BEGIN

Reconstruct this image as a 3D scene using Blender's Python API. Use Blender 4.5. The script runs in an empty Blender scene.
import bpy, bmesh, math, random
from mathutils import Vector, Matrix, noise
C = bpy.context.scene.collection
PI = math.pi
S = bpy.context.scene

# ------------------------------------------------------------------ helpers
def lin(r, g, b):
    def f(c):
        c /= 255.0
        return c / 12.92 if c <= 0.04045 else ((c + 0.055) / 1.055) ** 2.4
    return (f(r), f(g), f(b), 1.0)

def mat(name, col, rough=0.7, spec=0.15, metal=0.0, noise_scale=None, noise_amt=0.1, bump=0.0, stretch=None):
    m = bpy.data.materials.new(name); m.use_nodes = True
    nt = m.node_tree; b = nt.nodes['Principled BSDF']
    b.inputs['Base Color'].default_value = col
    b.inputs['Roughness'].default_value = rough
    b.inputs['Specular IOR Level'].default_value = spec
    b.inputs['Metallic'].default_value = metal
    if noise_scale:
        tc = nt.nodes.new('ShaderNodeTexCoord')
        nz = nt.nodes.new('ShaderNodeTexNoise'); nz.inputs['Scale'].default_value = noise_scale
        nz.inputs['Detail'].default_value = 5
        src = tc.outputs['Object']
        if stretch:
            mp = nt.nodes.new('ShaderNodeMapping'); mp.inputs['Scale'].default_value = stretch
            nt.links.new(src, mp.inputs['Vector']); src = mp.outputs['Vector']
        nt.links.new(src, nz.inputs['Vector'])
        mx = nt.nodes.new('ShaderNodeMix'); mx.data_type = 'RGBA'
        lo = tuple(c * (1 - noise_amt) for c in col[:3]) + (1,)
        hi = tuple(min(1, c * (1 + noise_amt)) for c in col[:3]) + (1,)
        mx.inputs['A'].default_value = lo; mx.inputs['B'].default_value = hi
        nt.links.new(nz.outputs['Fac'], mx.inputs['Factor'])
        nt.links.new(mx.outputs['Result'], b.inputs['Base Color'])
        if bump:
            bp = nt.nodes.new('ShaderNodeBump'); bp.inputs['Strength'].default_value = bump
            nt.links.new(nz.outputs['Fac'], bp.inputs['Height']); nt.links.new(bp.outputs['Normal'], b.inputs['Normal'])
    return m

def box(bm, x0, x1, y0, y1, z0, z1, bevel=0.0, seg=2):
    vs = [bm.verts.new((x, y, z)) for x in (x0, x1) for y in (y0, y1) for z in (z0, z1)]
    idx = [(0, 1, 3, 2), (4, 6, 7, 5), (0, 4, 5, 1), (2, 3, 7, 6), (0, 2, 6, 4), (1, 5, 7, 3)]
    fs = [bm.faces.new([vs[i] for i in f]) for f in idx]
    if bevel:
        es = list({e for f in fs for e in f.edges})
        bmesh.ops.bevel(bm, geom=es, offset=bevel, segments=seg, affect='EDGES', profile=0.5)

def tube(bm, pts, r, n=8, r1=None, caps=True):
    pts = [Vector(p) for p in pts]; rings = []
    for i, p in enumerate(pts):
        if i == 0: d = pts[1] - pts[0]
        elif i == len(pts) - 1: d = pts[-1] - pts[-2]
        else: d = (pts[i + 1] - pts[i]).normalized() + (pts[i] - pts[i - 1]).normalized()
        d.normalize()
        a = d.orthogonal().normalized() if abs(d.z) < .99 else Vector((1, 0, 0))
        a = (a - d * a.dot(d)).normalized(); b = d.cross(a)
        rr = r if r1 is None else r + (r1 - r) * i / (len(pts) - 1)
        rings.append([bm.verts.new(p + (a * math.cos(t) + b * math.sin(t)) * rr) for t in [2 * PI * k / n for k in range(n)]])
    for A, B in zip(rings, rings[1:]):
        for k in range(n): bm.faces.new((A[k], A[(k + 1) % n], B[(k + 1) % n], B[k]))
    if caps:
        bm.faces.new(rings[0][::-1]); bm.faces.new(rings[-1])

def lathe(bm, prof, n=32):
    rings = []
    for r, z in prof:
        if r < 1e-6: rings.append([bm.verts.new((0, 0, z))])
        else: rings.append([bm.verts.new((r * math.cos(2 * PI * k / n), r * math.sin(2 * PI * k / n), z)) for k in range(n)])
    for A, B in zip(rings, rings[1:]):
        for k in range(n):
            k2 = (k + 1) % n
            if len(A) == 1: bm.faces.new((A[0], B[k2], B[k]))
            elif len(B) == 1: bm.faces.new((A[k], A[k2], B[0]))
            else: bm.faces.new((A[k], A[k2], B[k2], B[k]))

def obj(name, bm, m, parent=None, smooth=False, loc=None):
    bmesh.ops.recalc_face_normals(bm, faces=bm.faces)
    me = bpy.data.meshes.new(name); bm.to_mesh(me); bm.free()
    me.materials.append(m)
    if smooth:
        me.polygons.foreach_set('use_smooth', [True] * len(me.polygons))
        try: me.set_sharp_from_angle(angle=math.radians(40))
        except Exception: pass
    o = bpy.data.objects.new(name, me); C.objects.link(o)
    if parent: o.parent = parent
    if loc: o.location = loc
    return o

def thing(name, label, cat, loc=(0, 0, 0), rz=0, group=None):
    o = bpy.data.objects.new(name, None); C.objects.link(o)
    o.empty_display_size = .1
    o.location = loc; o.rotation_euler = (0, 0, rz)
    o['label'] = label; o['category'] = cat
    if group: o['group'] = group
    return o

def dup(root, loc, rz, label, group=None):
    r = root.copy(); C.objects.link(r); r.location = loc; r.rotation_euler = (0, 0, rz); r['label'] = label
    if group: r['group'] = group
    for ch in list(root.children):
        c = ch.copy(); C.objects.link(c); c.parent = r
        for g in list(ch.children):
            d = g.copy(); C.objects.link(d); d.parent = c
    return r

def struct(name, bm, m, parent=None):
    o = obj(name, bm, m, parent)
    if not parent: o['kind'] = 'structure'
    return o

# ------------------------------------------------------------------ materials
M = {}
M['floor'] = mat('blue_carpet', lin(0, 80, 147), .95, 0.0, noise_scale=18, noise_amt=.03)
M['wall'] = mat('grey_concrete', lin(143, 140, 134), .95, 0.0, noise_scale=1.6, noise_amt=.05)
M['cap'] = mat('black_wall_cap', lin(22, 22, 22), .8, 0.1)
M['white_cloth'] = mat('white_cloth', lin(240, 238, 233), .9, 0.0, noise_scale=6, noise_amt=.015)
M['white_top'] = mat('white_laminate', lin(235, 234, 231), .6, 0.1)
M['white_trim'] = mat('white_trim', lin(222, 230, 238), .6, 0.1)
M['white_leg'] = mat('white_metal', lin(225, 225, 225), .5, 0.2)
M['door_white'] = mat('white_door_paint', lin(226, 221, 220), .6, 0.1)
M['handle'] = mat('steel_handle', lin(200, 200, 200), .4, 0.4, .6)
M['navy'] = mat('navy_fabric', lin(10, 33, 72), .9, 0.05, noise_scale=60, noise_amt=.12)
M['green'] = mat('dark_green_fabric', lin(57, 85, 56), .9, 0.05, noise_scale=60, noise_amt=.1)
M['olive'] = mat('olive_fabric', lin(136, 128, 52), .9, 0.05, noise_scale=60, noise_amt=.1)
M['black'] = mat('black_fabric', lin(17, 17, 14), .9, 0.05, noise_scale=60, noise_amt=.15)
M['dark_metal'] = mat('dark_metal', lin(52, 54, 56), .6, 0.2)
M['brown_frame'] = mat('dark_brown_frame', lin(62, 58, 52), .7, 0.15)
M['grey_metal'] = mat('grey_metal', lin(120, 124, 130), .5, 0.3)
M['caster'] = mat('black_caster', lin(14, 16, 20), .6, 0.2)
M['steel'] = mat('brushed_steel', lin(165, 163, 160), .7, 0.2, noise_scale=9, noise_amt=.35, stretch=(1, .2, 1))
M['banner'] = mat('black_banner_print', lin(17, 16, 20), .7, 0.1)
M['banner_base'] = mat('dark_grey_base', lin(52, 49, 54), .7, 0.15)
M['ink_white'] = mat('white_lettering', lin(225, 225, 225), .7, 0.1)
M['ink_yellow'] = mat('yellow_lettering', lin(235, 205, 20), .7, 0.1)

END

• _Task to complete_:
From the top of the listing above, restate each line word for word up to and including the line with "return (f(r), f(g), f(b), 1.0)"; add nothing else.

• _Correct result_:
Reconstruct this image as a 3D scene using Blender's Python API. Use Blender 4.5. The script runs in an empty Blender scene.
import bpy, bmesh, math, random
from mathutils import Vector, Matrix, noise
C = bpy.context.scene.collection
PI = math.pi
S = bpy.context.scene

# ------------------------------------------------------------------ helpers
def lin(r, g, b):
    def f(c):
        c /= 255.0
        return c / 12.92 if c <= 0.04045 else ((c + 0.055) / 1.055) ** 2.4
    return (f(r), f(g), f(b), 1.0)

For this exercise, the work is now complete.